Maka terima kasih, semua pemimpin pasti memiliki kekurangan. Namun bukan berarti kita berhak untuk tidak menghargainya di kemudian hari. Kita harus berterima kasih kepada Soekarno atas kepemimpinannya di awal kemerdekaan, namun kita boleh tidak setuju dengan sikap otoriter dan kegemarannya menghamburkan kekayaan untuk monumen. Kita boleh marah atas sikap koruptif Soeharto beserta kroni-kroninya, namun kita harus tetap berterima kasih atas perjuangan pada awal masa orde baru dalam membuat rencana pembangunan yang berorientasi jangka panjang. Kita boleh tidak setuju dengan sikap Gus Dur yang sesuka hati, namun kita harus menghargai bahwa pada masanya semua orang merasa diterima dan setara dinegeri ini. Semua pemimpin memiliki tinta emas dan corengan arang dalam masa kehidupannya.
(source: zimbio.com) |
Dan kepada Bapak, kami mengucapkan terima kasih atas stabilitas negeri selama satu dekade ini. Sebuah perjuangan yang tidak mudah mengingat banyak saudara kita yang mengalami berbagai pemberontakan dan kudeta dalam satu dekade terakhir. Terima kasih atas stabilitas ekonomi yang dibangun, dimana kita mampu terus merangkak ke atas di saat yang lain jatuh terkena gelombang krisis. Terima kasih atas demokrasi yang berhasil dijaga, dimana semua orang berhak menyampaikan kesetujuannya maupun ketidaksetujuannya tanpa adanya konsekuensi negatif atas tindakannya. Terima kasih atas keadilannya yang berhasil ditegakkan, meskipun korupsi masih banyak terjadi (bahkan di lingkaran terdekatnya) namun penegakan hukum tetap dapat berjalan sebagaimana mestinya.

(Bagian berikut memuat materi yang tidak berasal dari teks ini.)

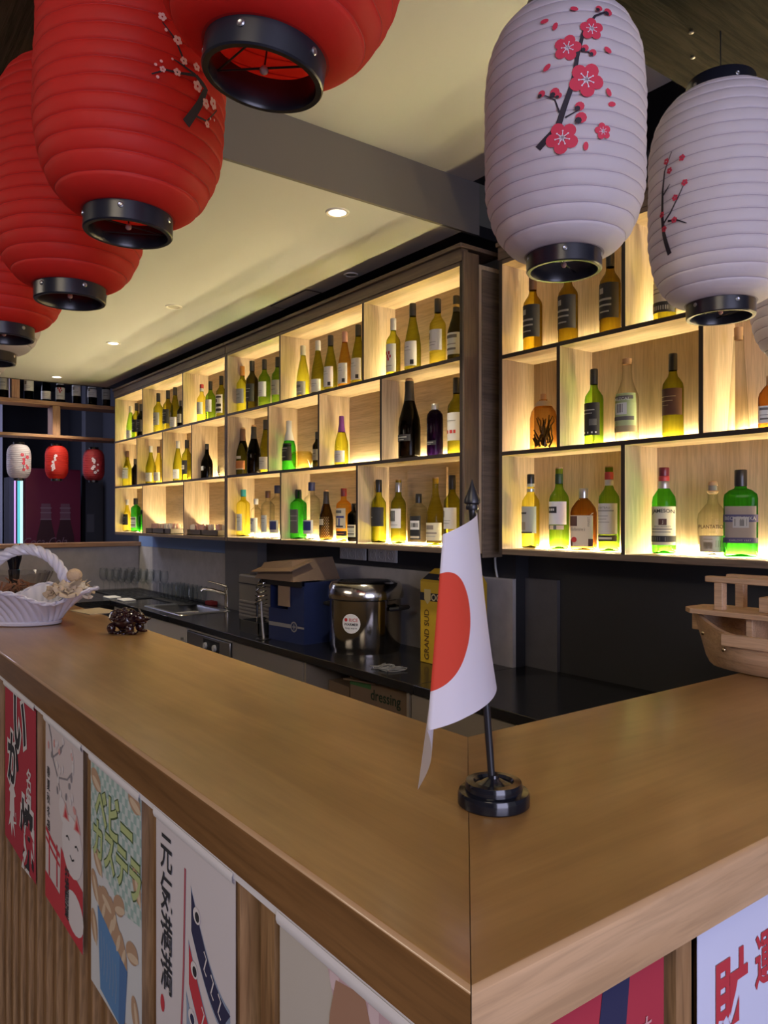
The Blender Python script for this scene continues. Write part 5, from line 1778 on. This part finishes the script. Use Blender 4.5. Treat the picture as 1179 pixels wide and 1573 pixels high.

Dan terakhir pada saat biru tidak lagi dapat bertahan di merah putih, Bapak memberikan pendidikan politik terbaik. Kemauan untuk memberikan kesempatan kepada semua pihak ketika putra mahkota terperosok ke lubang hitam, sikap kesatria untuk tidak mengemis namun memilih bersikap netral. Terima kasih.